Fat Gainer
Added 2020-01-08 14:00:04 +0000 UTCThere are many labels out in the world and they can help us present who we are without a lot of explanation. But being fat and gaining Are more than labels. They are two separate issues that are linked but are very different frames of mind.
Gaining is a fetish, it can be a fantasy, but being fat is a reality. You have to be comfortable and confident in your every day life and love your fatness.
We exist in a world that shames people for being fat. It’s in advertising, tv shows and movies and news reports. Society messages us every day that fat is not sexy, not heathy, not acceptable. But we the gainers, the encouragers, the chasers and the chubs know that fat is sexy. What matters is seeing yourself as sexy.

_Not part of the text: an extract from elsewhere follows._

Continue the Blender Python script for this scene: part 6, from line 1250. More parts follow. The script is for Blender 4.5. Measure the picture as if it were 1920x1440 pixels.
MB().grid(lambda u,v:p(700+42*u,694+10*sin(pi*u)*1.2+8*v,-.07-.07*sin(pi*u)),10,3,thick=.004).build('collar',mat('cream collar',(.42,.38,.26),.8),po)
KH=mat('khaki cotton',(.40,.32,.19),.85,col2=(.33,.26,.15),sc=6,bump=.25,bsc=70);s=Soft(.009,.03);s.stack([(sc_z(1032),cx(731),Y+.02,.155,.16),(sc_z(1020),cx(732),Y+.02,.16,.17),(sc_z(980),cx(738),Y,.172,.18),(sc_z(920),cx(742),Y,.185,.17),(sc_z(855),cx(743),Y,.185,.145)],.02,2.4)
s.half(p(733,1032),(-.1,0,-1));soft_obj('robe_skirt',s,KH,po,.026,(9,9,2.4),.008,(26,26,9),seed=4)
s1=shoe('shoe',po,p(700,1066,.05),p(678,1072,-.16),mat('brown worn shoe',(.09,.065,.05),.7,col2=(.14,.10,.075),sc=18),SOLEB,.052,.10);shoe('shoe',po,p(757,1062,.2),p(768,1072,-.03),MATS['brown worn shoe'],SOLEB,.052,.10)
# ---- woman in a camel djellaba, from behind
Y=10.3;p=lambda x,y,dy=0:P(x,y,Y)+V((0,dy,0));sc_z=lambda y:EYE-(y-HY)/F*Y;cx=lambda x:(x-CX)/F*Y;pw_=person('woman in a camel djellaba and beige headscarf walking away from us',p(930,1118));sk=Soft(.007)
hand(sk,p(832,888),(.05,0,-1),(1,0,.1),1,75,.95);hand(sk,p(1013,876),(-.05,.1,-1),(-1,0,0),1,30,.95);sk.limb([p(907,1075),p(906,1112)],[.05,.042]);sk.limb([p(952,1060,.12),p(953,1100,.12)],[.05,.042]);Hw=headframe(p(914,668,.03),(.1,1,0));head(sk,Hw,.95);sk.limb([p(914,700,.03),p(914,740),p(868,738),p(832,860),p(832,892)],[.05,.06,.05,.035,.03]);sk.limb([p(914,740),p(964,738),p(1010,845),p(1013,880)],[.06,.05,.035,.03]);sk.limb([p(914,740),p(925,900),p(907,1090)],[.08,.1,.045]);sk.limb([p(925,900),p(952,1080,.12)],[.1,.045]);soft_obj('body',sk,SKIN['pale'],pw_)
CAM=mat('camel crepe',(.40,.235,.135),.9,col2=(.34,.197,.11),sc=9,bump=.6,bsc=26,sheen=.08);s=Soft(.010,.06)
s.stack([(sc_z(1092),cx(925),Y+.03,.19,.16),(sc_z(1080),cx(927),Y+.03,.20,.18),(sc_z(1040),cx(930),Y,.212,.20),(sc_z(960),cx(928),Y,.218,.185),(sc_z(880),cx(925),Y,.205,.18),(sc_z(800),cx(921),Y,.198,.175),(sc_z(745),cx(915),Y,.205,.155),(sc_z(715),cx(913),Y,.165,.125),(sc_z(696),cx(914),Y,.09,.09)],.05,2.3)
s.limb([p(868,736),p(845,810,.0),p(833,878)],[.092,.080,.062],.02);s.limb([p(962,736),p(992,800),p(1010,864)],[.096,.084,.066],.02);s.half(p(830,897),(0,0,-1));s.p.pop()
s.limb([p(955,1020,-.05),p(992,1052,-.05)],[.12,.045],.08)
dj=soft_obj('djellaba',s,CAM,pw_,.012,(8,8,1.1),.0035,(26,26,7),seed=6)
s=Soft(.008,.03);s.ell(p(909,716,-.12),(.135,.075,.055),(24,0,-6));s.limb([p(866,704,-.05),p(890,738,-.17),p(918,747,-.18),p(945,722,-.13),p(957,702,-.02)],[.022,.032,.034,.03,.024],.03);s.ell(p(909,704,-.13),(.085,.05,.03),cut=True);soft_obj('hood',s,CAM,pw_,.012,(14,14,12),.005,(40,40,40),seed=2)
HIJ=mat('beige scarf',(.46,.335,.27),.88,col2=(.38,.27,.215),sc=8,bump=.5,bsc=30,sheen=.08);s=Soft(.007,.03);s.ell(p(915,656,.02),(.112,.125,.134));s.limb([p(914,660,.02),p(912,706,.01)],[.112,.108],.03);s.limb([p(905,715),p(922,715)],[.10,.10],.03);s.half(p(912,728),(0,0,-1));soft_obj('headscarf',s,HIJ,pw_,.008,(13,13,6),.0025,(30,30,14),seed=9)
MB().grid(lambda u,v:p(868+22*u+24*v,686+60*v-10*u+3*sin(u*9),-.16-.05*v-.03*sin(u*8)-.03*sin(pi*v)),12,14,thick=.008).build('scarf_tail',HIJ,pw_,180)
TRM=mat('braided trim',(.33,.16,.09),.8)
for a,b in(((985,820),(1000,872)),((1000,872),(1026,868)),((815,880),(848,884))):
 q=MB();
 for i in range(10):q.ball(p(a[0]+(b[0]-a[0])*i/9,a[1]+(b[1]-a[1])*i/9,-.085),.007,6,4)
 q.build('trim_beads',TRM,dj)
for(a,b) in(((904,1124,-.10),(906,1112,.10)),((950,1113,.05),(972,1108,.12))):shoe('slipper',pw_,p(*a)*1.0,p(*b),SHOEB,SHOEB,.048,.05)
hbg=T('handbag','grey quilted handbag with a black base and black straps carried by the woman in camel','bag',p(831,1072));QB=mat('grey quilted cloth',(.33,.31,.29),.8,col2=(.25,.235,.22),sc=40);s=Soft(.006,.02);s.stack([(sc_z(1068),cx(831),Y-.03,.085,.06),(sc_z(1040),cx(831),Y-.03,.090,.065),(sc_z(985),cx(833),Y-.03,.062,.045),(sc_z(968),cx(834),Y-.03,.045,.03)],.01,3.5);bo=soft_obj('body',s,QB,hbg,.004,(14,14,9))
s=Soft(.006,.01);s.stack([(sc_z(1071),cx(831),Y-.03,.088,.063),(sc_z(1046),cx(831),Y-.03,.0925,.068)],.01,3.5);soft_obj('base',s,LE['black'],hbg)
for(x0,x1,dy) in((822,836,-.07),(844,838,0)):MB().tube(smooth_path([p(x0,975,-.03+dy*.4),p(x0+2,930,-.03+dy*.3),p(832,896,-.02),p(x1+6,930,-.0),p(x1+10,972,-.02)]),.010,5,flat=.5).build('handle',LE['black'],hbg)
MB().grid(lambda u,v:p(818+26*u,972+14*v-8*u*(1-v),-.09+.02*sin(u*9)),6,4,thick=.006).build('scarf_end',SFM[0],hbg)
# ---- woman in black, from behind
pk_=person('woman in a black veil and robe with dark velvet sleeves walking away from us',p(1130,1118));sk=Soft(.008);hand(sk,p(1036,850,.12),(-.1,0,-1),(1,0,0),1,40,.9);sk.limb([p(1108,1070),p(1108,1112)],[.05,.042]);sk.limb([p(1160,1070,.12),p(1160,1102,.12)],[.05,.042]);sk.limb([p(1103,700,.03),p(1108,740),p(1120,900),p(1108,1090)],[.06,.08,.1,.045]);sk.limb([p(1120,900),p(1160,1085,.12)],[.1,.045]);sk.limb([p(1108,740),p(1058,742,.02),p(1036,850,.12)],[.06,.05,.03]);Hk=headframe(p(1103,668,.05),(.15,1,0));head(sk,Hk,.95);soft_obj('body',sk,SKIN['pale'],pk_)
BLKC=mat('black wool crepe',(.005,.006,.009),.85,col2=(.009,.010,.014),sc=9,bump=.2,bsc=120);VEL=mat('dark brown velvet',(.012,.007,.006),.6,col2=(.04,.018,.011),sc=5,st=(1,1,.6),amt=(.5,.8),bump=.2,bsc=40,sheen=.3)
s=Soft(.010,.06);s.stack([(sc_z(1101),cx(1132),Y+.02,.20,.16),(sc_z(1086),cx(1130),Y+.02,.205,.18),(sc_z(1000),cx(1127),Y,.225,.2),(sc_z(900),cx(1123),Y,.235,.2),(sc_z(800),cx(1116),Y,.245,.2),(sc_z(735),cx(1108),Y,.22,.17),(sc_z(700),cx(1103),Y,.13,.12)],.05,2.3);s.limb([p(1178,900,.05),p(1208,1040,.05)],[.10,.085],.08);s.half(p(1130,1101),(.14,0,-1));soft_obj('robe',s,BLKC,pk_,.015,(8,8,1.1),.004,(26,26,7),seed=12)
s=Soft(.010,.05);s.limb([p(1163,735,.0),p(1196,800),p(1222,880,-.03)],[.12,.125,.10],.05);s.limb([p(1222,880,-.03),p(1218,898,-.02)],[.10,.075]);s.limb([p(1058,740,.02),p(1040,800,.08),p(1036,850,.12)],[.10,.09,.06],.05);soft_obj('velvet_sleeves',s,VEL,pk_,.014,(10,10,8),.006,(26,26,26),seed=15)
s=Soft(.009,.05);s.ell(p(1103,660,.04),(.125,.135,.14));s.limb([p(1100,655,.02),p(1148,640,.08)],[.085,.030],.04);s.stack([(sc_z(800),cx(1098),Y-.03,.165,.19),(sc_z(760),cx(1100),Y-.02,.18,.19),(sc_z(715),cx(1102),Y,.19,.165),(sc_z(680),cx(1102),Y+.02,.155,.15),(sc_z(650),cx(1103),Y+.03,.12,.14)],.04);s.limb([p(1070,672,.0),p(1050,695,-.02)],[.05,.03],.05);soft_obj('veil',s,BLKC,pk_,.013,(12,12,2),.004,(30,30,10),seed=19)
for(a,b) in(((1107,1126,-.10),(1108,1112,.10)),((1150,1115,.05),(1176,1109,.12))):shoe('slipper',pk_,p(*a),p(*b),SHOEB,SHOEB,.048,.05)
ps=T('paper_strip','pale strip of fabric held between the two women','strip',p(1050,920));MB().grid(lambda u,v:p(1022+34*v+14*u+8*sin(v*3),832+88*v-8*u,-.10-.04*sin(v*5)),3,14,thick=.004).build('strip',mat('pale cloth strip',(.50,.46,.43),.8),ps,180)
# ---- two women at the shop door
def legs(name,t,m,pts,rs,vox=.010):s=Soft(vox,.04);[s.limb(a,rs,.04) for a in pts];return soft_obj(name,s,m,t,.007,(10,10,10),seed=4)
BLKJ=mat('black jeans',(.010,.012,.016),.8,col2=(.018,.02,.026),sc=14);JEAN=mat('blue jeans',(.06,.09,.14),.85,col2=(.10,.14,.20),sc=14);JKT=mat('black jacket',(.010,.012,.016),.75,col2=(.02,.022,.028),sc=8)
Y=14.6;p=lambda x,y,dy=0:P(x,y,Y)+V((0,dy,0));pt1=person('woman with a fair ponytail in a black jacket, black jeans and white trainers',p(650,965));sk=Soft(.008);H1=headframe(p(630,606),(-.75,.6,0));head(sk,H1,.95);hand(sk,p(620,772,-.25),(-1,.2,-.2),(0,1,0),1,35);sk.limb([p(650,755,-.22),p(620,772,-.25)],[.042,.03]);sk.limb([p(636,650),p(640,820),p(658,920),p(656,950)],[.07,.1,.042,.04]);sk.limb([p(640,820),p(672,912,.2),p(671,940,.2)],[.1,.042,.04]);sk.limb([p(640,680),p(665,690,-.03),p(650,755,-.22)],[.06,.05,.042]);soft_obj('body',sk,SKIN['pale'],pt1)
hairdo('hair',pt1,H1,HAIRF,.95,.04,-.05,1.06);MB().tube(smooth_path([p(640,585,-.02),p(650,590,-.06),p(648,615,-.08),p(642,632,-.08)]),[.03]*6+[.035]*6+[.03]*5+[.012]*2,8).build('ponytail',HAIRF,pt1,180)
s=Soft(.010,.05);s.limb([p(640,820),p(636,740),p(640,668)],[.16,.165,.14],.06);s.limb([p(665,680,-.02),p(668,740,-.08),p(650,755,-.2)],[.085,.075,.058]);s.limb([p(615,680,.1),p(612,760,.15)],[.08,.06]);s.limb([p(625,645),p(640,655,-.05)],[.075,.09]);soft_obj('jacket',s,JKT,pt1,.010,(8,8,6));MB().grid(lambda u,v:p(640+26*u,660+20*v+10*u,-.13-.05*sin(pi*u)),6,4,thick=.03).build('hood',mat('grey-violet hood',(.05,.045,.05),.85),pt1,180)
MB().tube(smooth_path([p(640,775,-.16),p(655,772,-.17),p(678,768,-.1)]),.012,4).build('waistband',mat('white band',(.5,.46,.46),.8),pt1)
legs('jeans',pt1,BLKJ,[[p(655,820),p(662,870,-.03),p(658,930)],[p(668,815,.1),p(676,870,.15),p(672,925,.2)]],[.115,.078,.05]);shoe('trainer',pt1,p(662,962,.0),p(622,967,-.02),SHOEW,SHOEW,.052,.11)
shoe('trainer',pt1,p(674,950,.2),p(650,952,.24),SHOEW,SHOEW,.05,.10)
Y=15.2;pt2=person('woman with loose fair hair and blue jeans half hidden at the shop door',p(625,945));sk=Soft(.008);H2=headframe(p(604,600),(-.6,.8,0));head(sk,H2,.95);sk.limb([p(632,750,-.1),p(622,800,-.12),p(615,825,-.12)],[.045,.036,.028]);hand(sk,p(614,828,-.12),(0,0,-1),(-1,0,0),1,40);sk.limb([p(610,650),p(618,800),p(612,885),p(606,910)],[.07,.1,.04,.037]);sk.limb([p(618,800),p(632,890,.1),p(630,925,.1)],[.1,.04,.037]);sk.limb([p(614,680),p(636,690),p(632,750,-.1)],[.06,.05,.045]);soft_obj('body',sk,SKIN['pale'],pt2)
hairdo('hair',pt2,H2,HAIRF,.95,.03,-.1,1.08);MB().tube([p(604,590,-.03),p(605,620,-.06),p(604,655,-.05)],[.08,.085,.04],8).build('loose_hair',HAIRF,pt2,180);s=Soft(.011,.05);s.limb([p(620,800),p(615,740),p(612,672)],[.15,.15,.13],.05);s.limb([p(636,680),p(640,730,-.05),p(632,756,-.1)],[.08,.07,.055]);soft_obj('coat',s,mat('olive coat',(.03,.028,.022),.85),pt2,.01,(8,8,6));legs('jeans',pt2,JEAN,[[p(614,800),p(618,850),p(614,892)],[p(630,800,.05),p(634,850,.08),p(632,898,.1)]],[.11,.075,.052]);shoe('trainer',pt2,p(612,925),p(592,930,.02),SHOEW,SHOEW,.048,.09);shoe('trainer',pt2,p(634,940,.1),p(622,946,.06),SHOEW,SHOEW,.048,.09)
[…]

Gaining is transformation. It’s an active push to become the ideal that we deeply desire. But being a gainer is mostly secret, it’s behind closed doors or it’s a big meal with a wink and a nod. It’s something you never have to expose to people if you don’t want to. And it’s not necessary. It’s a fetish and we mostly don’t expose our fetishes. They can be hidden. But being fat and becoming fatter, you cannot hide that. People see your bigness, the shirts that get tighter, the double chins, the difficulty you have squeezing into those narrow cafe chairs. Your fat is on display in public everywhere you go. And they don’t know you are a gainer, that you are forcing yourself to gain. All they see is someone who is fat.
How you are perceived can depend on how you present your fatness. To be fat in a positive way is about having the confidence and courage to defend your fatness. The hardest part about becoming fat is being fat.
Depending on where you are in your life, being fat and getting fatter may be met with many challenges. Do you live near family? Do you have a partner or a job that might have a negative opinion of your increasing weight and expanding body? Is the reduced physical ability that can come with getting fatter affect your work, sports or hobbies?Somethings can hold you back. Can you adjust these things so you can continue to get fatter? Are you willing to give up some activities in exchange for a bigger, thicker body? Can you handle the questions and comments?
After I started gaining and developed a bulkier body I found my deep passion to be big. With every pound I packed on, every clothes size that I ballooned out of, I was finding I enjoyed the look and feeling of my swollen, thickened frame more and more.
As I grew larger, a deep sense of masculinity and power started to emerge, I found others who liked my new size and some that didn't. I started to see my increasing size was limiting some aspects of my life. I couldn’t go on many amusement park rides. I couldn’t shop at just any clothing store. I had to find cafes that had sturdy, comfortable chairs. These were all things I had not thought of and they could have stopped me in my tracks. What allowed me to continue was that at the end of the day, alone with my own thoughts, I was happy with who I was. Not just happy, but in love. I was fat. Without anyone else desiring me, without anyone feeding me or worshiping my growing body, I loved how I felt and looked. That is what allowed me to have confidence in my growth and fatness.
I am confident in my girth in my everyday life and I defend it. At work I request a bigger, sturdier chair with no armrests to limit my wideness. I respond to waitresses that suggest a booth “Do I look like I’d fit in a booth?” I order big portions and remark “That ought to fill the tank”. In being confident and showing my own acceptance and approval of my size, it exposes the issue, it frames my interactions. People see me as strong and confident and happy. And that, I believe over rides others ability to cast their views on my size. And I’m prepared to defend it.
In the many years and literally hundreds of pounds I’ve added to my frame, I’ve come to know that gaining for me isn’t the end goal. It’s finding friends and partners that accept me as a fat man. They don’t need to feed me or talk about when I’m 20..50..100lbs bigger. They need to appreciate and explore who I am today, at this ample weight. The fantasy or fetish of gaining can be fun and erotic, but what brings me the most pleasure is when I am accepted, appreciated and enjoyed as the fat man I am in the here and now.
I am a happy fat man. I’m confident in my choices to have overfed my body to produce the bulk and blubber that is here today. I’m glad that I explored the desire to become bigger because I’m happy being big.
I have been posting my journey online for many years and I hope it has helped others explore their desire to gain or express their love for big men.
I respect who I am and I hope others can do the same. Be happy, be fat and be confident. Enjoy your gaining journey, but own your fatness. Revel in the happiness being fat brings you. Being fat or loving fat men does not have to bring you shame. Your version of happiness is as valid as any other person.
Look in the mirror. You are fat. And you deserve a place at the buffet like everyone else. But don’t wait to be accepted. Accept yourself and let others know you are worthy of their consideration and respect. Become a confident fat man and enjoy the ride.